#### [WHAT YOU ARE ASKED TO DO]
Repeat exactly what appears from the opening line of the listing to the line with "b = MB(); chain(b, c", inclusive.
** START OF DATASET EXCERPT **
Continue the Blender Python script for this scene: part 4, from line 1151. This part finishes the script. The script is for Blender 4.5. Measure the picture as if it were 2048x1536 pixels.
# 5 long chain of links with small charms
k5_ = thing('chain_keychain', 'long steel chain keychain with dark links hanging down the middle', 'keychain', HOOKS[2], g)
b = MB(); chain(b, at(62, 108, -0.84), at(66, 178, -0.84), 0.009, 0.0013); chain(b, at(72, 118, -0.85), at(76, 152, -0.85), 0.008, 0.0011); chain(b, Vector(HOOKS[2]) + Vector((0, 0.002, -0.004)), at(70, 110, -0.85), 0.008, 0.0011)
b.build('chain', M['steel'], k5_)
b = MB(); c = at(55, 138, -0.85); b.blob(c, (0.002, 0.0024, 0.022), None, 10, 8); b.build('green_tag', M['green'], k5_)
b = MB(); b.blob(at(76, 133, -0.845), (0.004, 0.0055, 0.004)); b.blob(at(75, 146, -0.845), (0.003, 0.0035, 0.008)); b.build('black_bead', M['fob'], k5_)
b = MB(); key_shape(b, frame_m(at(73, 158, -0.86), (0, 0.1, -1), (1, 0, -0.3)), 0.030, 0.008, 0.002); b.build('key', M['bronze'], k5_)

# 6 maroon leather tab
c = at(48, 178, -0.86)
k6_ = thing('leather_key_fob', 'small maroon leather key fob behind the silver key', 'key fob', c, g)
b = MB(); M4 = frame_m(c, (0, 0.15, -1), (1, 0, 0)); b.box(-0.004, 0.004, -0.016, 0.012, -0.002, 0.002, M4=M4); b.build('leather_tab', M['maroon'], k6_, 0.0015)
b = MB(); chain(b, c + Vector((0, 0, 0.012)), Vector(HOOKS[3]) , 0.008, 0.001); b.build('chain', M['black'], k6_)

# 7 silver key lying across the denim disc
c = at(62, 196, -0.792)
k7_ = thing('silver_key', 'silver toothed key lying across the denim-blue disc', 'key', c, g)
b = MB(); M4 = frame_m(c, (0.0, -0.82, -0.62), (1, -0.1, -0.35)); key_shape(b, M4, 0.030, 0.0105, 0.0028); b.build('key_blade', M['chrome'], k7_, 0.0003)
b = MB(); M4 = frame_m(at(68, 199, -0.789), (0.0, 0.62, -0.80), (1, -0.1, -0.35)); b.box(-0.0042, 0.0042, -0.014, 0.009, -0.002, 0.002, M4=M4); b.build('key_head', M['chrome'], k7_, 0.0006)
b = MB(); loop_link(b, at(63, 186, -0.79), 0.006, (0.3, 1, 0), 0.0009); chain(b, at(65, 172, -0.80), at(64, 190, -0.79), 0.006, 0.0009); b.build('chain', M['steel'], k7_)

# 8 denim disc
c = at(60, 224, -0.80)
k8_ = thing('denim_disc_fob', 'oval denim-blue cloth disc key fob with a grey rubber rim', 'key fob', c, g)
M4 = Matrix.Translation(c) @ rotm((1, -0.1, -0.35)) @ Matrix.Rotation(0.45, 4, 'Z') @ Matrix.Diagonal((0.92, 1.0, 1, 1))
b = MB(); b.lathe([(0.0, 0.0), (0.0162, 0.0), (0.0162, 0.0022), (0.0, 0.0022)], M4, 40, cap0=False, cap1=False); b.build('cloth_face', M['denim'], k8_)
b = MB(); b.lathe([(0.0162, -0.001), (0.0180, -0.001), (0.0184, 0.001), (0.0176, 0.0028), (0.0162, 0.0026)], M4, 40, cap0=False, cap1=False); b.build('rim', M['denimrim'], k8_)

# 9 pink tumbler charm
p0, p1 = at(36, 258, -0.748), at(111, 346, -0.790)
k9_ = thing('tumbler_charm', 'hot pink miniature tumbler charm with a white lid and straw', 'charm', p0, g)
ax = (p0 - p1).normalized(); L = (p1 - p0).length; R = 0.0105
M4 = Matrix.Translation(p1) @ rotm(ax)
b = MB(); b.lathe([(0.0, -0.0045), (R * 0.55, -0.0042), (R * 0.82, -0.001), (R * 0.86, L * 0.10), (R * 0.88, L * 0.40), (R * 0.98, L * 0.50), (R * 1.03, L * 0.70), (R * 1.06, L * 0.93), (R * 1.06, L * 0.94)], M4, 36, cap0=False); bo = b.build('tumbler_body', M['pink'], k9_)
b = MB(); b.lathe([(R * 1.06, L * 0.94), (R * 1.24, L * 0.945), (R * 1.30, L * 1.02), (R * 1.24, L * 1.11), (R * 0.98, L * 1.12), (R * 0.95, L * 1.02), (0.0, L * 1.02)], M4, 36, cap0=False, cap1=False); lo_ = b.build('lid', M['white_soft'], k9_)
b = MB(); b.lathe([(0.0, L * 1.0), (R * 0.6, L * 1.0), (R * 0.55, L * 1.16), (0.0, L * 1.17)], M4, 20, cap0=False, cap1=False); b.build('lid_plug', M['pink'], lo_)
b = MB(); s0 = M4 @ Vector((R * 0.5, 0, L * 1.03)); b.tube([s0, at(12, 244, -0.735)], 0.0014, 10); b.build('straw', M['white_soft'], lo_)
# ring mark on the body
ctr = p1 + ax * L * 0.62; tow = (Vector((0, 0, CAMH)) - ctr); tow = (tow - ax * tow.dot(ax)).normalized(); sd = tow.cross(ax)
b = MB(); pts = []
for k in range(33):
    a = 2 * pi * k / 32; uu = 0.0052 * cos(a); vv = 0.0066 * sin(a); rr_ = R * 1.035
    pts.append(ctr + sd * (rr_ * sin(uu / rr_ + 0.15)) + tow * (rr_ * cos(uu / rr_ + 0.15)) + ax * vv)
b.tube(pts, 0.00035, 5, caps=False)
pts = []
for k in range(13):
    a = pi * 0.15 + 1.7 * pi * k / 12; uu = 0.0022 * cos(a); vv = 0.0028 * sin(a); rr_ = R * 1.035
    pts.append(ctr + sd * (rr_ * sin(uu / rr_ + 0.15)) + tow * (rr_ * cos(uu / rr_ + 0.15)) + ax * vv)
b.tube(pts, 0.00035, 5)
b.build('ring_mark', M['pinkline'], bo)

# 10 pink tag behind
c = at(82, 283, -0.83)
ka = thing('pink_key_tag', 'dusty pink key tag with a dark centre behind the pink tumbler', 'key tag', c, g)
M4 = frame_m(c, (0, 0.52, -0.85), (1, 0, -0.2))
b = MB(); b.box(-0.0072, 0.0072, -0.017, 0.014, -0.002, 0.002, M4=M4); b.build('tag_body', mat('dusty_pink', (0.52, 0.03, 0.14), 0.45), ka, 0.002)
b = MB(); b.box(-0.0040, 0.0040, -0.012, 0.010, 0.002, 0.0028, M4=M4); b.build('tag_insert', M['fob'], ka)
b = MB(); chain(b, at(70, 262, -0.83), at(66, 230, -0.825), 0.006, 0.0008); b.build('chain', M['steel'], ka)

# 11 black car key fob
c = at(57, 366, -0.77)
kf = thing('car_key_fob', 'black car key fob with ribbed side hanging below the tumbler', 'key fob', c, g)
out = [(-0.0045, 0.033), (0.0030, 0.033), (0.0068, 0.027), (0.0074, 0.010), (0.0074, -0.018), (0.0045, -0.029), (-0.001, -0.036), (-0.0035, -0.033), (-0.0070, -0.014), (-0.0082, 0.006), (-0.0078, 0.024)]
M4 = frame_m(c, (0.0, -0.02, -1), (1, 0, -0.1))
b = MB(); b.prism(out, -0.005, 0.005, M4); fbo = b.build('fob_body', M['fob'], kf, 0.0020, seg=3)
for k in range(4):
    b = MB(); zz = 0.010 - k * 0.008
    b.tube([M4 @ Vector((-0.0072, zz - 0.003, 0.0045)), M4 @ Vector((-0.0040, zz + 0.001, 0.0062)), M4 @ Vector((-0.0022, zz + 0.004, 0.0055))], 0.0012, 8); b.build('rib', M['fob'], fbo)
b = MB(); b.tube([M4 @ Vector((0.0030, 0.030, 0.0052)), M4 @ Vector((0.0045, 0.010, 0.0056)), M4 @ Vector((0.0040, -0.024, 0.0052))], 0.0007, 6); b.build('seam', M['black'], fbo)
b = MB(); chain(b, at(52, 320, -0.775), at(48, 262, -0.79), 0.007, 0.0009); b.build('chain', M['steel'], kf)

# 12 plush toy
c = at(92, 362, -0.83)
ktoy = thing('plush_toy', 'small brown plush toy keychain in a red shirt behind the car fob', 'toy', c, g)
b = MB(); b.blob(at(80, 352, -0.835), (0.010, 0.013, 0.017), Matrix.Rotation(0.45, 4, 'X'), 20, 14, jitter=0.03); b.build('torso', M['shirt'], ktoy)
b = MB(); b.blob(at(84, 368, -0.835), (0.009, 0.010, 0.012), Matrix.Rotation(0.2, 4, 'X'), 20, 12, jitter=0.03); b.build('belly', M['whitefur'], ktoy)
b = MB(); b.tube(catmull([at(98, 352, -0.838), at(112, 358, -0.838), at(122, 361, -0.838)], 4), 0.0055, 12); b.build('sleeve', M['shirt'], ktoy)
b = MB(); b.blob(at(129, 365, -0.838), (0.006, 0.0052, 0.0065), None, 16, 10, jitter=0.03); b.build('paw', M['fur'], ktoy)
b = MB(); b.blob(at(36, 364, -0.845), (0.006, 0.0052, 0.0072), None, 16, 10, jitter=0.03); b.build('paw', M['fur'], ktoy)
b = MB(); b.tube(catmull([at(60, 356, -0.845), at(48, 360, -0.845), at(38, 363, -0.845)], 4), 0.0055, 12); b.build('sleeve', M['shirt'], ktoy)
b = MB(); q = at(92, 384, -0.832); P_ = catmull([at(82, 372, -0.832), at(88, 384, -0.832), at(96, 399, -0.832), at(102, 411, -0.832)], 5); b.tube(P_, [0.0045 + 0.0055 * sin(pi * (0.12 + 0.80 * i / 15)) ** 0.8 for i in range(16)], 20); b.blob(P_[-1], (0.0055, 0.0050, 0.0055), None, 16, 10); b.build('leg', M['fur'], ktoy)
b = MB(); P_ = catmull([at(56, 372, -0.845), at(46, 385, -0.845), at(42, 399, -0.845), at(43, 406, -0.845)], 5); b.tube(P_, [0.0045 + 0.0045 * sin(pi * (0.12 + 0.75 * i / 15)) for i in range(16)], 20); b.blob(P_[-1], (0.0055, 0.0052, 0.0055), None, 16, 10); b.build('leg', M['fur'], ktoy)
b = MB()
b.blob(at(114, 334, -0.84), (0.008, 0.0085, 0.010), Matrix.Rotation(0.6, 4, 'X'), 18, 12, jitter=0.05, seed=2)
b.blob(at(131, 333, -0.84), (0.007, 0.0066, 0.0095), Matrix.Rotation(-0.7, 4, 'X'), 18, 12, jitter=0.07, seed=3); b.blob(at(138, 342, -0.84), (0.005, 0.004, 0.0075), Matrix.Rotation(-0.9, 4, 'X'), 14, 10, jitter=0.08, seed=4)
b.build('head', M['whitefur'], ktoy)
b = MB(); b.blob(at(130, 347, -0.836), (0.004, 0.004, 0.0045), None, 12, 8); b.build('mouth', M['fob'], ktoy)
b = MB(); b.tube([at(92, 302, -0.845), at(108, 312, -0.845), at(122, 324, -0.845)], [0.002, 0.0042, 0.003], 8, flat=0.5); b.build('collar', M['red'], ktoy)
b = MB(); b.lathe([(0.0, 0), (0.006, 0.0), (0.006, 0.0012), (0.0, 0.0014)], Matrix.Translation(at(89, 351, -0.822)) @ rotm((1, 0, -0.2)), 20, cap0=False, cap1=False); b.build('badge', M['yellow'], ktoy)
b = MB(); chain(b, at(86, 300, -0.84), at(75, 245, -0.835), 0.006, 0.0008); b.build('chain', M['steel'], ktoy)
** END OF DATASET EXCERPT **
#### [CORRECT RESULT]
Continue the Blender Python script for this scene: part 4, from line 1151. This part finishes the script. The script is for Blender 4.5. Measure the picture as if it were 2048x1536 pixels.
# 5 long chain of links with small charms
k5_ = thing('chain_keychain', 'long steel chain keychain with dark links hanging down the middle', 'keychain', HOOKS[2], g)
b = MB(); chain(b, at(62, 108, -0.84), at(66, 178, -0.84), 0.009, 0.0013); chain(b, at(72, 118, -0.85), at(76, 152, -0.85), 0.008, 0.0011); chain(b, Vector(HOOKS[2]) + Vector((0, 0.002, -0.004)), at(70, 110, -0.85), 0.008, 0.0011)
b.build('chain', M['steel'], k5_)
b = MB(); c = at(55, 138, -0.85); b.blob(c, (0.002, 0.0024, 0.022), None, 10, 8); b.build('green_tag', M['green'], k5_)
b = MB(); b.blob(at(76, 133, -0.845), (0.004, 0.0055, 0.004)); b.blob(at(75, 146, -0.845), (0.003, 0.0035, 0.008)); b.build('black_bead', M['fob'], k5_)
b = MB(); key_shape(b, frame_m(at(73, 158, -0.86), (0, 0.1, -1), (1, 0, -0.3)), 0.030, 0.008, 0.002); b.build('key', M['bronze'], k5_)

# 6 maroon leather tab
c = at(48, 178, -0.86)
k6_ = thing('leather_key_fob', 'small maroon leather key fob behind the silver key', 'key fob', c, g)
b = MB(); M4 = frame_m(c, (0, 0.15, -1), (1, 0, 0)); b.box(-0.004, 0.004, -0.016, 0.012, -0.002, 0.002, M4=M4); b.build('leather_tab', M['maroon'], k6_, 0.0015)
b = MB(); chain(b, c + Vector((0, 0, 0.012)), Vector(HOOKS[3]) , 0.008, 0.001); b.build('chain', M['black'], k6_)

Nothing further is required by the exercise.